LOGOS: Ten million words in 113 languages every month
Terra 15/11/2000

Modena (Italia)


Modena is not only the city of Ferraris, the tenor Luciano Pavarotti, tortellini, balsamic vinegar and Lambrusco, it is also the location of the head office of the LOGOS Group, one of the most important firms in the world for multilingual Internet information (number 1 in Europe). 3000 people throughout the world work at home on a unique language and cultural project using the most modern technology.

The immediate and everyday, but admittedly very lucrative objective of the firm is the translation of enormous quantities of text, for the most part manuals with instructions for the use of products such as hand-helds, computers, household electrical goods etc.

LOGOS was set up in 1979 as a translation agency for local small businesses; today LOGOS specialises in multilingual services for portal and web pages and also for e-commerce platforms. The group’s most important clients are Philips, Texas Instruments, Daimler Chrysler, Hoechst, Ericsson, Nokia and Barilla. Logo’s turnover was 30 million Euro in the year 2002.
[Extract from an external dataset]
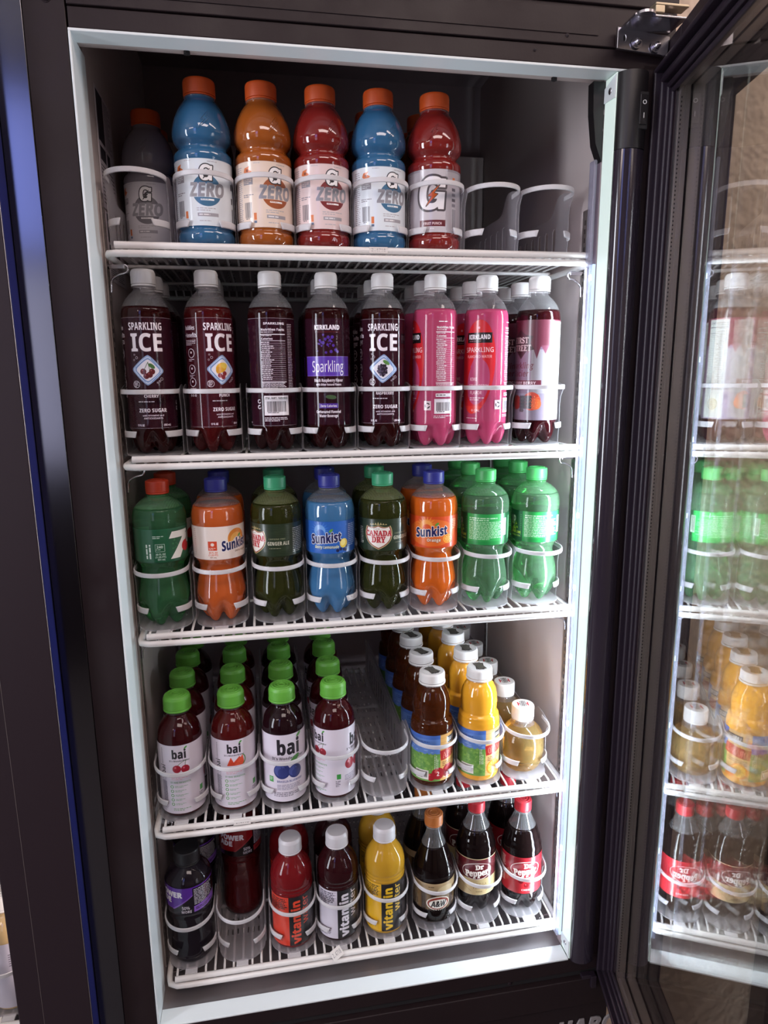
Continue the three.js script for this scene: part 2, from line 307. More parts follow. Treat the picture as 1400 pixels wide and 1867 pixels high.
function metresTo01(g) {
  g.computeBoundingBox(); const b = g.boundingBox, p = g.attributes.position, uv = g.attributes.uv;
  for (let i = 0; i < p.count; i++) uv.setXY(i, 1 - (p.getZ(i) - b.min.z) / (b.max.z - b.min.z), (p.getY(i) - b.min.y) / (b.max.y - b.min.y));
  return g;
}
// raised lettering on the base grille, cut off by the picture's edge and the door
{
  const { FontLoader } = await import('three/addons/loaders/FontLoader.js');
  const { TextGeometry } = await import('three/addons/geometries/TextGeometry.js');
  const font = await new FontLoader().loadAsync('fonts/droid/droid_sans_bold.typeface.json');
  const g = new TextGeometry('HABCO', { font, size: 0.031, depth: 0.002, curveSegments: 4, bevelEnabled: true, bevelSize: 0.0006, bevelThickness: 0.0006, bevelSegments: 1 });
  g.applyMatrix4(new THREE.Matrix4().makeShear(0, 0, 0.18, 0, 0, 0));
  mesh('brand_lettering', g.translate(0.672, -0.166, -0.0012), std(lin(0.3, 0.27, 0.27), 0.4), cooler);
}

// ---------------------------------------------------------------- led light fixture on the hinge-side post
{
  const l = thing('led_light', 'tall led light fixture with clear half-round cover and black switch cap on the hinge-side post', 'light fixture', [0.683, 0, 0]);
  mesh('trim_added_glow', box(0.008, 0.0092, 0.0, H - 0.001, -0.0295, 0.0006, 0.0004), std(lin(0.7, 0.76, 0.74), 0.35, 0, { emissive: lin(0.5, 0.68, 0.58), emissiveIntensity: 0.56 }), l);  // white post trim, no lamp; its emissive stands in for scattered led light
  mesh('led_board', box(0.0025, 0.0088, 0.02, 1.16, -0.043, -0.031, 0.001), std(lin(0.3, 0.34, 0.4), 0.4, 0, { emissive: lin(0.5, 0.72, 1), emissiveIntensity: 1.25 }), l);
  const chip = box(-0.0012, 0.0012, -0.004, 0.004, -0.003, 0.003, 0.0005), chipM = std(lin(0.9, 0.95, 1), 0.4, 0, { emissive: lin(0.7, 0.9, 1), emissiveIntensity: 7 });
  for (let k = 0; k < 10; k++) mesh('led_chip', chip, chipM, l).position.set(0.0018, 0.075 + k * 0.1185, -0.036);
  mesh('led_cover', box(-0.0032, 0.002, 0.02, 1.3, -0.0455, -0.0295, 0.0022), M.ledCover, l);
  // clear half-round cover to the front, black caps at its ends
  const half = (w, d, y0, y1) => { const g = new THREE.CylinderGeometry(w / 2, w / 2, y1 - y0, 28, 1, false, -Math.PI / 2, Math.PI); return g.scale(1, 1, d / (w / 2)).translate(w / 2, (y0 + y1) / 2, 0); };
  mesh('light_cover', half(0.0425, 0.016, 0.0, 1.302), std(lin(0.028, 0.021, 0.032), 0.13, 0, { clearcoat: 0.6, clearcoatRoughness: 0.1 }), l).position.set(0.0093, 0, 0.0003);
  mesh('end_cap', half(0.043, 0.0172, 1.3025, H - 0.0025), M.capBlack, l).position.set(0.0093, 0, 0.0003);
  mesh('cover_edge', box(0.0505, 0.0522, 0.0, 1.31, 0.0002, 0.004, 0.0006), M.chrome, l);
  mesh('end_cap', extrude(shapeOf([[0.0078, 1.295], [0.0078, 1.399], [-0.01, 1.399], [-0.0085, 1.36], [-0.003, 1.32]]), 0.016).translate(0, 0, -0.046), M.capBlack, l);
  const corner = shapeOf([[-0.0295, H - 0.03], [0.0, H - 0.032], [0.0, H - 0.004], [-0.0295, H - 0.012]]);
  const b1 = mesh('bracket', extrude(corner, 0.0012, 0.0003).rotateY(-Math.PI / 2).scale(1, 1, 1).translate(0.0078, 0, 0), M.trim, l);
  mesh('screw', new THREE.SphereGeometry(0.0045, 12, 8).scale(0.4, 1, 1).translate(0.0064, H - 0.02, -0.013), M.chrome, b1);
  const b2 = mesh('bracket', extrude(shapeOf([[-0.0295, 0.028], [0.0, 0.034], [0.0, 0.0015], [-0.0295, 0.012]]), 0.0012, 0.0003).rotateY(-Math.PI / 2).translate(0.0078, 0, 0), M.trim, l);
  mesh('screw', new THREE.SphereGeometry(0.0045, 12, 8).scale(0.4, 1, 1).translate(0.0064, 0.02, -0.014), M.chrome, b2);
  const sw = mesh('switch', box(0.032, 0.0475, 1.326, 1.372, 0.006, 0.0172, 0.0012), M.darkSlot, l);
  mesh('switch_rocker', box(0.0345, 0.0452, 1.331, 1.368, 0.0165, 0.0187, 0.001), M.capBlack, sw);
  mesh('switch_mark', new THREE.TorusGeometry(0.0023, 0.0005, 6, 20).translate(0.0405, 1.3585, 0.0188), M.rail, sw);
  mesh('switch_mark', box(0.0398, 0.0406, 1.339, 1.3455, 0.0184, 0.0191), M.rail, sw);
}
function flip(m) { const i = m.geometry.index, g = m.geometry; if (i) { const a = i.array; for (let k = 0; k < a.length; k += 3) { const t = a[k]; a[k] = a[k + 1]; a[k + 1] = t; } } else { for (const n of ['position', 'normal', 'uv']) { const q = g.attributes[n]; for (let k = 0; k < q.count; k += 3) for (let c = 0; c < q.itemSize; c++) { const t = q.getComponent(k, c); q.setComponent(k, c, q.getComponent(k + 1, c)); q.setComponent(k + 1, c, t); } } } g.computeVertexNormals(); }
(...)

In 1995 the President of LOGOS, the Chilean exile Rodrigo Vergara, who came to Italy about 30 years ago when fleeing from the Pinochet dictatorship, had the brilliant idea of creating the on-line "Living Dictionary", which today comprises 8 million words in 176 languages. According to Vergara’s philosophy, the traditional profession of translator should not change substantially, merely in terms of the use of new tools. At LOGOS they reject the idea that automatic machine translation can become established in the future. This is because human beings have a fundamental pre-eminence, namely the capacity to be able to express and understand all sfumature (nuances), which can only be recognised by human intuition.

Machines can only help them insofar as they re-use the results of earlier work and thus reduce the time needed to complete a translation. In other words, the translator will no longer translate 100% of a new text from scratch, but only the previously untranslated sentences which are not contained in the Logosys memory, the brain of LOGOS.

The translators have, via the Internet, access to an extremely rich source of data, which they can download to their PC, for the most part free of charge. This rich source consists of the "Living Dictionary", the universal conjugator "Verba" and the "Wordtheque", one of the richest multilingual libraries on the Internet (17,000 texts in 113 languages).

This enormous digital archive, which is structured in the style of communicating tubes through which it is possible to get from the words to the texts and contexts, and then to return to the words, is accessible to everyone via the portal page www.logos.it.

"Living Dictionary" and "Verba" are open to contributions from outside, which are published on-line after they have been checked by the linguists at LOGOS. This system has made it possible to store in the archive idioms which are spoken by a few hundred or thousand people, such as Breton, Frisian, Sardinian (sardo campidanese; sardo logudorese) or even Fijian.

"Wordtheque" is an electronic editor, which offers the free on-line publication of new texts, especially those written in minor languages. The books can be downloaded for a fee; the royalties go exclusively to the author and the translator.

Finally, we should like to refer to two on-line initiatives by the LOGOS Group in the field of tourist information: www.agriturismoinitalia.com (the same address for German as well) describes the national parks, gastronomic specialities and typical festivals in the 20 Italian regions, using words, photographs and maps.

The web pages also contain an index with photographs and a brief description of thousands of offers for "holidays in the country" from South Tyrol to Sicily; www.giardinigiardini.com contains journalistic services on barely-known botanical gardens in Italy which are open to the public.